Pas de nouveau big bang cette année, mais un suivi vigilant du déploiement de  la loi Avenir professionnel du 5 septembre 2018. Le ministère travaille notamment à l’intégration des offres de formation en apprentissage sur les plateformes d’orientation des collégiens (Affelnet) et lycéens (Parcoursup). Cette première étape devrait être atteinte en janvier prochain pour Parcoursup et en avril pour Affelnet.

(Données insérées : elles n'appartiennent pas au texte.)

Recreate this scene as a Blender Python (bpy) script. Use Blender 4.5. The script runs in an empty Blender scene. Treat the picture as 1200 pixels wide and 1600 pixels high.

Côté CPF, la ministre devrait tester rapidement la "V2" de l’application. Celle-ci intégrera les procédures d’abondements extérieurs : ceux de Pôle emploi au printemps ; ceux des entreprises mais aussi des fondations à l’été. L’occasion pour les employeurs d’engager des négociations sur leurs politiques d’abondements afin de financer leur plan de développement des compétences. Le ministère du travail estime qu’Uber devrait être parmi les premières entreprises à se saisir de cette opportunité en mettant en place un abondement pour ses chauffeurs. De même, le ministère indique que des fondations philanthropiques pourraient vouloir promouvoir certaines formations, notamment digitales, en versant des abondements ciblés sur certains publics ou certaines formations, par exemple, "en proposant 1 000 euros aux 1 000 premières personnes inscrites dans un cursus numérique".

Elections TPE

En fin d'année, Muriel Pénicaud devra organiser le nouveau scrutin des élections professionnelles dans les TPE (très petites entreprises) qui aura lieu du 28 novembre au 12 décembre. Ce scrutin concerne 4,5 millions de salariés des entreprises de moins de 11 personnes, et participe à la mesure de la représentativité des syndicats.